-------- Data excerpt --------

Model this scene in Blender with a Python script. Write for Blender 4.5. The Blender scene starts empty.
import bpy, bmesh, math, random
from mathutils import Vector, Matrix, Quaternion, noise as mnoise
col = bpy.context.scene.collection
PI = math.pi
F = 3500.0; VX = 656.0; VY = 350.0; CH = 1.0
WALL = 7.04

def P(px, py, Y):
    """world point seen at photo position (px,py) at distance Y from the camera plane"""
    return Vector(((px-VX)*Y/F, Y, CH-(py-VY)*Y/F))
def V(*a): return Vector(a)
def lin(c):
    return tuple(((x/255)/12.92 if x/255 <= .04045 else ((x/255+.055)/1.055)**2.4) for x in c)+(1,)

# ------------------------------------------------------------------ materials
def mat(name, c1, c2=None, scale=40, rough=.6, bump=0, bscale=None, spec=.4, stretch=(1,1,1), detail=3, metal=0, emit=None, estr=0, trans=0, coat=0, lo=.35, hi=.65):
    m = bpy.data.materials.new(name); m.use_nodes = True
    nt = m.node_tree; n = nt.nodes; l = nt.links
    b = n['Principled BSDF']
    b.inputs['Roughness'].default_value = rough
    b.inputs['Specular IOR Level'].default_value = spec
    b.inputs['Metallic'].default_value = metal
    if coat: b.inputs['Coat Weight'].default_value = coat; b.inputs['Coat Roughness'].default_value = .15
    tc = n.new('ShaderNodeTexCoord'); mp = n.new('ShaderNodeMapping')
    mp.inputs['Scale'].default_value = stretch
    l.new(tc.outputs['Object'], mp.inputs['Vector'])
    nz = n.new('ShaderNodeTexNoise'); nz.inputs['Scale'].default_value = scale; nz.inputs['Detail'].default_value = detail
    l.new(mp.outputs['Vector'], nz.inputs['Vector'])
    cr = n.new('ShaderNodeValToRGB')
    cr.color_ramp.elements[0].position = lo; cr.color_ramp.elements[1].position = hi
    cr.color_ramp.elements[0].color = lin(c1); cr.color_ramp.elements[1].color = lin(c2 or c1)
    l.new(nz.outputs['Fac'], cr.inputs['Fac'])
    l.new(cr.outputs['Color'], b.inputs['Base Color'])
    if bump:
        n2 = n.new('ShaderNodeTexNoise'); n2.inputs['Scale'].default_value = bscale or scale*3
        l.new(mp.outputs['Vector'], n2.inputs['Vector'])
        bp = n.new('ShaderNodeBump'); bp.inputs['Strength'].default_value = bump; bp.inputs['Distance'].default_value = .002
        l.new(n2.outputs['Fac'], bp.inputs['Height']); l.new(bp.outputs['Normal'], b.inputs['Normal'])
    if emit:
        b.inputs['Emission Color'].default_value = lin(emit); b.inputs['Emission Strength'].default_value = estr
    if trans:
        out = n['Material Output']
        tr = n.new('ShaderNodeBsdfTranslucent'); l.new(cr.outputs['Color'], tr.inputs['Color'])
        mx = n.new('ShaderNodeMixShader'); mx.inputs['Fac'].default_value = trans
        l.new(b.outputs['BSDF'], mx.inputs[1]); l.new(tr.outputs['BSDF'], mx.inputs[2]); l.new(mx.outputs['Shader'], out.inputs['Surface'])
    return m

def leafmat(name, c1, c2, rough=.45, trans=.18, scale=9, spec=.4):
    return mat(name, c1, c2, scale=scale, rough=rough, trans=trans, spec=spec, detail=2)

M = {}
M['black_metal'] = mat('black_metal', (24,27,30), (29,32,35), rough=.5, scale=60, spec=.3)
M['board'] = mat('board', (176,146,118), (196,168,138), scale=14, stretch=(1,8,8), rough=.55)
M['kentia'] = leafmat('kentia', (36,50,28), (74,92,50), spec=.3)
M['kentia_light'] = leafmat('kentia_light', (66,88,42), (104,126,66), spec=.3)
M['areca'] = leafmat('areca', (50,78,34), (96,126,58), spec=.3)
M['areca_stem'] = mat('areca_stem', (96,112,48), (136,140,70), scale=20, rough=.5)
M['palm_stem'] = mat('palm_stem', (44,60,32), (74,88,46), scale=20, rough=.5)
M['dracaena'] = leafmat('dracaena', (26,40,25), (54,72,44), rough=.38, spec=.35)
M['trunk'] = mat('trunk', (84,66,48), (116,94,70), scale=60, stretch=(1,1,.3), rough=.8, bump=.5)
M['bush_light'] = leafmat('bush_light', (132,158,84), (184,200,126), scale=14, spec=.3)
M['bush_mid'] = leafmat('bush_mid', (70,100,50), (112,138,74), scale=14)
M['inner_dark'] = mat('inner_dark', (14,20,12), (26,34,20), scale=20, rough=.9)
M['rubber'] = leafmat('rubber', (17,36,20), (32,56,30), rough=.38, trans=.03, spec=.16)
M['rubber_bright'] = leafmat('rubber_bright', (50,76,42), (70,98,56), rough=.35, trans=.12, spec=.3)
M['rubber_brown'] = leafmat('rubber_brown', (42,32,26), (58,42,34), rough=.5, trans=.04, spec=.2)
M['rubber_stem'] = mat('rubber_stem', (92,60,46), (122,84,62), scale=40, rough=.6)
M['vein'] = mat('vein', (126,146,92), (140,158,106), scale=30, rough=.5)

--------

**Direction**. Quote exactly the first line of the data and every line after it through the one holding "return tuple(((x/255)/12.92 if".

**Response**.
Model this scene in Blender with a Python script. Write for Blender 4.5. The Blender scene starts empty.
import bpy, bmesh, math, random
from mathutils import Vector, Matrix, Quaternion, noise as mnoise
col = bpy.context.scene.collection
PI = math.pi
F = 3500.0; VX = 656.0; VY = 350.0; CH = 1.0
WALL = 7.04

def P(px, py, Y):
    """world point seen at photo position (px,py) at distance Y from the camera plane"""
    return Vector(((px-VX)*Y/F, Y, CH-(py-VY)*Y/F))
def V(*a): return Vector(a)
def lin(c):
    return tuple(((x/255)/12.92 if x/255 <= .04045 else ((x/255+.055)/1.055)**2.4) for x in c)+(1,)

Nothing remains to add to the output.